Ruth Evans is well-known in local history as the cabaret singer turned restaurant owner. In her days as an entertainer before 1920, she took as little nonsense as she would the rest of her life. The original location was at 120 East 200 South, at one point had a brothel across the street. The girls of which came to her for safety, food and gossip about politicians. Ruth has since been immortalized in many hearts for her unfiltered cigarettes, dogs and cursing.
Ruth moved up Emigration in the late 40’s with a single Salt Lake City trolley car. The trolley is still a part of the restaurant, though it’s changed hands several times. In the 1950’s Ruth’s Diner became a go-to spot for University of Utah frat boys ⁠— favored for its all-American cuisine and lax drinking enforcement at the time. Ruth only ever respected her own law. The food is still there, though they’ve gone above the board in most respects. You can no longer smoke inside, a rule I’m sure has Ruth turning in her grave.

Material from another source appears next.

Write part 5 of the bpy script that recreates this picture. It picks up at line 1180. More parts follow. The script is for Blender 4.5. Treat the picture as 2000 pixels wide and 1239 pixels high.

Ruth’s is now owned by Tracy and Erik Nelson. The Nelsons have maintained what can only be described as the traditional American menu. Meals begin with their fabled biscuits and then you can expect to get your money’s worth of whatever you order. My personal favorite is the pot roast with a High West whiskey smash.
Be careful what time you come in, because you won’t be the only one. Ruth’s is on many peoples list and they don’t take reservations. Whether for locals or townies, Ruth’s is a must for a hoard of reasons which you’ll quickly come to appreciate. Nothing is better than sitting on the patio in warm weather and basking in the smell of fresh biscuits and mountains. Not a bad place to stop on a bike ride or to-and-from the crags.